Re-domiciliation therefore allows a company to maximise continuity of its operations while enabling it to shift its place of incorporation. Its corporate history, management structure, assets, intellectual and other property rights, contracts, and regulatory approvals will generally remain intact.
If a foreign company were not permitted to redomicile to Gibraltar, it would be required to establish a new Gibraltar entity, either by transferring assets from the foreign entity to a Gibraltar entity, or by a Gibraltar holding company acquiring shares in the foreign entity.
These mechanisms can trigger complex, lengthy and costly administrative or regulatory issues, such as re-negotiations of contracts, or might result in complex group structures having to be maintained when they could otherwise be rationalised. They can also have undesirable or unnecessary tax consequences, crystalising liabilities as a result of a change of legal identity.
The advantage of re-domiciling a company is that there is no need to transfer its assets, as would be the case if a new company were established in Gibraltar.
A company can re-domicile into Gibraltar from the following countries: European Economic Area (EEA) member states, all UK Overseas Territories and Crown Dependencies, British Commonwealth member states, as well as Liberia, Panama, Singapore, Switzerland, Cyprus, Hong Kong, Malta and the US.
Application to establish a domicile in Gibraltar
An application by a company to establish a domicile in Gibraltar must be made to the Registrar under the Companies (Re-Domiciliation) Regulations 1996 and must be accompanied by an approved resolution of the company containing:
- The name of the company and the name, if different, under which registration as a re-domiciled company is sought.
- The jurisdiction of incorporation of the company and the name and address of the competent authority in that jurisdiction in respect of that incorporation.
- The date of incorporation.
- The address of the registered office in Gibraltar.
- Any proposed amendments to the memorandum and articles of association that are to take effect on the company’s registration as a re-domiciled company in Gibraltar.
The application must be accompanied by a certificate of good standing in respect of the company issued by the competent authority in its current place of registration, evidence of the consent of any relevant licensing authority, evidence that no proceedings for insolvency have been commenced against the company in the jurisdiction in which it is incorporated.

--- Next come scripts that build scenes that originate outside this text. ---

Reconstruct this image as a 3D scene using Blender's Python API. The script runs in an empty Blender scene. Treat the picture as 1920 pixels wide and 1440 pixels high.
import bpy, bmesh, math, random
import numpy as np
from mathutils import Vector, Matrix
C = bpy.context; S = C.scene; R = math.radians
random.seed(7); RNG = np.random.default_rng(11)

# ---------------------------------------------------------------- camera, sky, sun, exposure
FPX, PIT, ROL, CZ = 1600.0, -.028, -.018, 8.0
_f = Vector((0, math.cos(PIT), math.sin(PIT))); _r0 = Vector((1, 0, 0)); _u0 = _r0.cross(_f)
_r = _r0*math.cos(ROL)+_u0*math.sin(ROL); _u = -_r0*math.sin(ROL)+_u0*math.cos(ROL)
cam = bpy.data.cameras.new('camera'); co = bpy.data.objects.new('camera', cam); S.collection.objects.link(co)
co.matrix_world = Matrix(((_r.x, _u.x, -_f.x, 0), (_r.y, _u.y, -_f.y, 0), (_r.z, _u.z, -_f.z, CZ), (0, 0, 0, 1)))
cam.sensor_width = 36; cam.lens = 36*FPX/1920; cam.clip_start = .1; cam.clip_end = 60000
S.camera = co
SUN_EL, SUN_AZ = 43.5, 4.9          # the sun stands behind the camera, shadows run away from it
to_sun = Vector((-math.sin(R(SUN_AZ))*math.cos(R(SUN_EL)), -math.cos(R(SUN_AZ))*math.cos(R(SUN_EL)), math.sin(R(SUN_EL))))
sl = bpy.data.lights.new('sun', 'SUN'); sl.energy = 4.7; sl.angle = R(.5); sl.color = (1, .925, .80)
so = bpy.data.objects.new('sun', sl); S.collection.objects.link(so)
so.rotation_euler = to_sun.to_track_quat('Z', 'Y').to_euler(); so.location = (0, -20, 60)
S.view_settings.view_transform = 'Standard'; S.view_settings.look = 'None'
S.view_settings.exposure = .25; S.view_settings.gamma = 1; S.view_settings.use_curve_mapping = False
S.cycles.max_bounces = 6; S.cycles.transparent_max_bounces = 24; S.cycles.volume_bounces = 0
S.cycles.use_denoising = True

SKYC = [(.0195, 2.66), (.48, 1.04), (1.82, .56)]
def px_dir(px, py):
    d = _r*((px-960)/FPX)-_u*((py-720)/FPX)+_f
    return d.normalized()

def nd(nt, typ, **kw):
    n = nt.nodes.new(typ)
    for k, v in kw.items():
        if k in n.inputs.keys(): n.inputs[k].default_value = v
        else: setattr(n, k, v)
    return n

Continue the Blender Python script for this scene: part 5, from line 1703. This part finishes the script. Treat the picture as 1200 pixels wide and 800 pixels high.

In the case of a public company, the application must also be accompanied by the most recent prospectus or statement in lieu of prospectus and, if it is a listed company, evidence of the consent of the relevant regulatory body to the redomiciliation and evidence of the current membership of the company.
The information and evidence must be in the English language or must be accompanied by a certified translation into the English language. The name of the redomiciled company must comply with the requirements of the Companies Act and the applicant must have a registered office in Gibraltar.
Certificate of domicile
When the Registrar is satisfied that all of the requirements of regulations have been met and that the company has given notice of its intention to establish a domicile in Gibraltar to the authority of its origin, it will retain all the filed documents and certify that the company has established its domicile in Gibraltar.
The certificate of registration will be conclusive evidence that all of the requirements of the Act and its Regulations have been complied with and that the company has been duly registered.
The Registrar shall publish a notice in the Gibraltar Gazette that a certificate has been issued, stating the name and registered address of the company and the jurisdcition from which it has re-domiciled.
Establishing a domicile in Gibraltar
From the date of the issue of a certificate of registration, the company is a body corporate registered and deemed to be incorporated in Gibraltar.
The company’s property and its business will continue to be vested in the company. The company also continues to be liable for all of its claims, debts, liabilities and obligations. No previous proceedings, order, liability or obligation against the company or any of its officers or members are in any way diminished or released as a consequence of the company’s redomiciliation.
If the company has a charge that was created before it was redomiciled to Gibraltar, it has a period of 30 days from the day following its registration in Gibraltar to register the charge.
Cessation of domicile
The regulations also require the company to satisfy the Registrar that it has ceased to be a company domiciled in the country of its incorporation or in which it was previously domiciled. It can continue to exist under the jurisdiction of its incorporation, but must relinquish its previous domicile.
The company has a period of six months to notify the Registrar by filing a notice of cessation that it has ceased to be a company domiciled in the jurisdiction in which it was incorporated.
Redomiciliation out of Gibraltar
A Gibraltar company is permitted to establish domicile outside Gibraltar in any of the same jurisdictions from which Gibraltar permits inward redomiciliation. To protect investors and creditors, as well as the public at large, the consent of the Registrar in Gibraltar is needed to establish a new domicile abroad.